>> BEGIN

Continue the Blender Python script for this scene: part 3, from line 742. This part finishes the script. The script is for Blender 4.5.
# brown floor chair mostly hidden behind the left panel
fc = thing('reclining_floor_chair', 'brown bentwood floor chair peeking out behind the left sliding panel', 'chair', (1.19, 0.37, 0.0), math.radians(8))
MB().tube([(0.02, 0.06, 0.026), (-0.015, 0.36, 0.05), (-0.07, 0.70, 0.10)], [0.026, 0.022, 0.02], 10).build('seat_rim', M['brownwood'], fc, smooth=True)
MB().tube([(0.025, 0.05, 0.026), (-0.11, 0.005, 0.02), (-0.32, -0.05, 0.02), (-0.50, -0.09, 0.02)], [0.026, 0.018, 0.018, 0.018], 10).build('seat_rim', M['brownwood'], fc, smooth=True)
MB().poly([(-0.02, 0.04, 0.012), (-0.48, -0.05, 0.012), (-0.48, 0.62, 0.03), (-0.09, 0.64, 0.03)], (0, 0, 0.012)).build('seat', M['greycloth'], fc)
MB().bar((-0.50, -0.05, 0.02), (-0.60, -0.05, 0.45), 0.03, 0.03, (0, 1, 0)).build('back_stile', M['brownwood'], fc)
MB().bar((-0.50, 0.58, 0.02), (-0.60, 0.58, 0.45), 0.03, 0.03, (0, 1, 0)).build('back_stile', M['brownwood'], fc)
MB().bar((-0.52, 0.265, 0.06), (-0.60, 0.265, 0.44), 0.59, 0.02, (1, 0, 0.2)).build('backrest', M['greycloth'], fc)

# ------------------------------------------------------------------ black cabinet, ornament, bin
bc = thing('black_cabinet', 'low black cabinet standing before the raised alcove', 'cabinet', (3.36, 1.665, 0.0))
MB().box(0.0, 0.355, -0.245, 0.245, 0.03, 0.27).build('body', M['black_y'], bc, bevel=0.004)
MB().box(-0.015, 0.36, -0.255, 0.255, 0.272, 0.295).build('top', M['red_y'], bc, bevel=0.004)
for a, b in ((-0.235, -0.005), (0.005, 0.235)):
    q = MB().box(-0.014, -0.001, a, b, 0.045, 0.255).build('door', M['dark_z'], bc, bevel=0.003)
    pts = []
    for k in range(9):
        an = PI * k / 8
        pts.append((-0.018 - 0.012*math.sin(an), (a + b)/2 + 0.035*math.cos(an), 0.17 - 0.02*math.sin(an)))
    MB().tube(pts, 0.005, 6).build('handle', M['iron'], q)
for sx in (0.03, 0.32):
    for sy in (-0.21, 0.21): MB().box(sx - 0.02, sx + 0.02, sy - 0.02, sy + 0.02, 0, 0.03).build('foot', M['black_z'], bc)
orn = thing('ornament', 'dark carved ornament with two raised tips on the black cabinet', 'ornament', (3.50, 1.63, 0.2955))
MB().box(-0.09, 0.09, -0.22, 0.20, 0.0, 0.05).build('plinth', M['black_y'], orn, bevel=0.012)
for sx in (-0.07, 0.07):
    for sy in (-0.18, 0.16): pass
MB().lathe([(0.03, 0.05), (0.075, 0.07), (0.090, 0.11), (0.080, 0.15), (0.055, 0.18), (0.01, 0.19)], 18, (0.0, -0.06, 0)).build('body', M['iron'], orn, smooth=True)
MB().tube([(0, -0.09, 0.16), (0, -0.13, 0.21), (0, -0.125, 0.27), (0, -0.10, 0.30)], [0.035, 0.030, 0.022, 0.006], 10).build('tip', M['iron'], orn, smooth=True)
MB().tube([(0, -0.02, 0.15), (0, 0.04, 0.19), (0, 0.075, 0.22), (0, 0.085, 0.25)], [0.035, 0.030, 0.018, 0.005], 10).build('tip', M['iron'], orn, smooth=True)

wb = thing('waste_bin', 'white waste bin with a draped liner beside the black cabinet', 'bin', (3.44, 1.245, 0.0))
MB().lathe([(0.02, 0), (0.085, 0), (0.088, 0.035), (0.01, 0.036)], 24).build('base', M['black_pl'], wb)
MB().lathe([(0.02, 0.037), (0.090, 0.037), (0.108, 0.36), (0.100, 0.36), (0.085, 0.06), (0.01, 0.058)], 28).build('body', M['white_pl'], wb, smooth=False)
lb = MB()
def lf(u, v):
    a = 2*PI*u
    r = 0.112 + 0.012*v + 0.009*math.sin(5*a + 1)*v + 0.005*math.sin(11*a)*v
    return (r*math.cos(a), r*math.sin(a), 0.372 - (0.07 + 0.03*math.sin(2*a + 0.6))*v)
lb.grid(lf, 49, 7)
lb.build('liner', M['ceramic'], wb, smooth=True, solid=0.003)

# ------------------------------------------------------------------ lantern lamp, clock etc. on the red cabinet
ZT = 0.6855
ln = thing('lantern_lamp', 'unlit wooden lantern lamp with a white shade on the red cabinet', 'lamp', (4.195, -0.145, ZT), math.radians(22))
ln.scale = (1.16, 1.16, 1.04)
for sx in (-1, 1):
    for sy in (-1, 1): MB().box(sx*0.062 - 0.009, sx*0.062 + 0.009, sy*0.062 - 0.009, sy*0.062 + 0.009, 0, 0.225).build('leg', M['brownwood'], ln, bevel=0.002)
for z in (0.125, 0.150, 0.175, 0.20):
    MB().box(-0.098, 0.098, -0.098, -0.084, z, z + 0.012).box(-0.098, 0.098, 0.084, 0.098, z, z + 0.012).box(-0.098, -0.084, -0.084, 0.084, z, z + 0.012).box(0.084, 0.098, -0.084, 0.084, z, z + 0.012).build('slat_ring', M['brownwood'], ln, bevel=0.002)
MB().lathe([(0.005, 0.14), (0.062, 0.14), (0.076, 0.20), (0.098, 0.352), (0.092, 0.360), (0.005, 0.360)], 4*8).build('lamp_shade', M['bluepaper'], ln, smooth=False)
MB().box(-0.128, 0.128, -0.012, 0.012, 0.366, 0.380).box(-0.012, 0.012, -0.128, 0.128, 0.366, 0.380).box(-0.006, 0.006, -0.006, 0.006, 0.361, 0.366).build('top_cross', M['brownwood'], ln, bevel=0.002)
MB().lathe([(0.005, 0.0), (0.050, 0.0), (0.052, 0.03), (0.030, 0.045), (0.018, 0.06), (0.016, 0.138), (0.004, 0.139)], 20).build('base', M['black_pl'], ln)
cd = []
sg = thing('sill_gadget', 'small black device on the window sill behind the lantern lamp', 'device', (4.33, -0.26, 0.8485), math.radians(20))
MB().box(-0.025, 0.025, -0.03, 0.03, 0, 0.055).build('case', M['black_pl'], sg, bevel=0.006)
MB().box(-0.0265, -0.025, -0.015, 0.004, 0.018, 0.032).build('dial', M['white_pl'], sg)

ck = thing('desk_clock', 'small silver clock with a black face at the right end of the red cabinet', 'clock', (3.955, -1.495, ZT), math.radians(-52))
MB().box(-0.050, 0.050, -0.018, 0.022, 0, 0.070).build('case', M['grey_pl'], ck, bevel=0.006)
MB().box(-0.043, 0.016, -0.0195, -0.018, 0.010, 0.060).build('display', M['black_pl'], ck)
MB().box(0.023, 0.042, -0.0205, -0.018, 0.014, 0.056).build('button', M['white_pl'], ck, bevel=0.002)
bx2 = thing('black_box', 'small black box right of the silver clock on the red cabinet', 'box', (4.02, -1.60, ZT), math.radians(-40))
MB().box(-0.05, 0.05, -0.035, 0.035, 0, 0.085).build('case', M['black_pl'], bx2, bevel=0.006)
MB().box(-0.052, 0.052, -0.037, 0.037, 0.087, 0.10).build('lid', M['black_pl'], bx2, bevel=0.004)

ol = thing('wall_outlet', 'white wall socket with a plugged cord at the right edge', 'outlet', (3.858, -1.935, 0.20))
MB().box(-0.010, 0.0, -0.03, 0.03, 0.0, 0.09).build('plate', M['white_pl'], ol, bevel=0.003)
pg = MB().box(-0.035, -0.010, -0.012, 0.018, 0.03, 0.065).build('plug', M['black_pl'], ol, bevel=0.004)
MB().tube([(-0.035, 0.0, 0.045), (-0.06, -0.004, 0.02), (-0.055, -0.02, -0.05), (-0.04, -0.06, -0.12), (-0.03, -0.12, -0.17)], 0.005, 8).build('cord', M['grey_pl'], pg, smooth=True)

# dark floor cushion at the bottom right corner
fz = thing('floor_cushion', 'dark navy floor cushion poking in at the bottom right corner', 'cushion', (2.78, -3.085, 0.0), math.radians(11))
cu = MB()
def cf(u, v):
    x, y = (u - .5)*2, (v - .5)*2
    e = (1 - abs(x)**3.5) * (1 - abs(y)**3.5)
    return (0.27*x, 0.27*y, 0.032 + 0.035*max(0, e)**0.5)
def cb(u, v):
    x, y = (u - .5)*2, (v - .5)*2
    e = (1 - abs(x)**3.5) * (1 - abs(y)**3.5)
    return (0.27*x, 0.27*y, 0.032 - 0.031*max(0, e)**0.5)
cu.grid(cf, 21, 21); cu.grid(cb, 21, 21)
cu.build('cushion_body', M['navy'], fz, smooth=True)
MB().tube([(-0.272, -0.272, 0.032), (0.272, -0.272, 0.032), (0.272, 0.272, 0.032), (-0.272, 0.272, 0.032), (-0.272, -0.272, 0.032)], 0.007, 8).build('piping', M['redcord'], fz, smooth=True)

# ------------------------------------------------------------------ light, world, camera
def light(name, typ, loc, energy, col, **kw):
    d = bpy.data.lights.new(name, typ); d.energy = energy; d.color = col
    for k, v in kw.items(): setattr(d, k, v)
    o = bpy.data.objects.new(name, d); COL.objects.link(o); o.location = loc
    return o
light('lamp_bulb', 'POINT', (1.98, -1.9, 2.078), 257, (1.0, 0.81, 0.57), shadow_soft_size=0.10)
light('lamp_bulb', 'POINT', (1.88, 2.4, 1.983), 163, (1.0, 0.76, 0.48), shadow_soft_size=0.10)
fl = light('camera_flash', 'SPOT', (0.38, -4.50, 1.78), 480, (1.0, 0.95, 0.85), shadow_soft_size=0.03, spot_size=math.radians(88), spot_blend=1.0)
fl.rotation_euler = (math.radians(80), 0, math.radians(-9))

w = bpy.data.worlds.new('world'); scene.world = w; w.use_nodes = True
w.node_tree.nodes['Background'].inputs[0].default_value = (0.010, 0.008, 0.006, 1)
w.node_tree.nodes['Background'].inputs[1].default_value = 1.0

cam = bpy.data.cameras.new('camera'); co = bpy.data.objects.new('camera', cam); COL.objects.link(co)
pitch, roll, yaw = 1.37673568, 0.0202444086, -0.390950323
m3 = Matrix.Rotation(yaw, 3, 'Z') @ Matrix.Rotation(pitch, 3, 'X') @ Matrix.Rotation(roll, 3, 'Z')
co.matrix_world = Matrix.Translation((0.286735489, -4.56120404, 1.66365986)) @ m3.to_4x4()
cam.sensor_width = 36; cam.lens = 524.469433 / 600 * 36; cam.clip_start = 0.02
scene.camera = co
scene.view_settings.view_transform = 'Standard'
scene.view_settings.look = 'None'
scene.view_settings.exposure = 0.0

>> END

Return a word-for-word copy of the lines from the beginning of the listing to the line holding "0.2)).build('backrest', M['greycloth'], fc)", both kept.

Continue the Blender Python script for this scene: part 3, from line 742. This part finishes the script. The script is for Blender 4.5.
# brown floor chair mostly hidden behind the left panel
fc = thing('reclining_floor_chair', 'brown bentwood floor chair peeking out behind the left sliding panel', 'chair', (1.19, 0.37, 0.0), math.radians(8))
MB().tube([(0.02, 0.06, 0.026), (-0.015, 0.36, 0.05), (-0.07, 0.70, 0.10)], [0.026, 0.022, 0.02], 10).build('seat_rim', M['brownwood'], fc, smooth=True)
MB().tube([(0.025, 0.05, 0.026), (-0.11, 0.005, 0.02), (-0.32, -0.05, 0.02), (-0.50, -0.09, 0.02)], [0.026, 0.018, 0.018, 0.018], 10).build('seat_rim', M['brownwood'], fc, smooth=True)
MB().poly([(-0.02, 0.04, 0.012), (-0.48, -0.05, 0.012), (-0.48, 0.62, 0.03), (-0.09, 0.64, 0.03)], (0, 0, 0.012)).build('seat', M['greycloth'], fc)
MB().bar((-0.50, -0.05, 0.02), (-0.60, -0.05, 0.45), 0.03, 0.03, (0, 1, 0)).build('back_stile', M['brownwood'], fc)
MB().bar((-0.50, 0.58, 0.02), (-0.60, 0.58, 0.45), 0.03, 0.03, (0, 1, 0)).build('back_stile', M['brownwood'], fc)
MB().bar((-0.52, 0.265, 0.06), (-0.60, 0.265, 0.44), 0.59, 0.02, (1, 0, 0.2)).build('backrest', M['greycloth'], fc)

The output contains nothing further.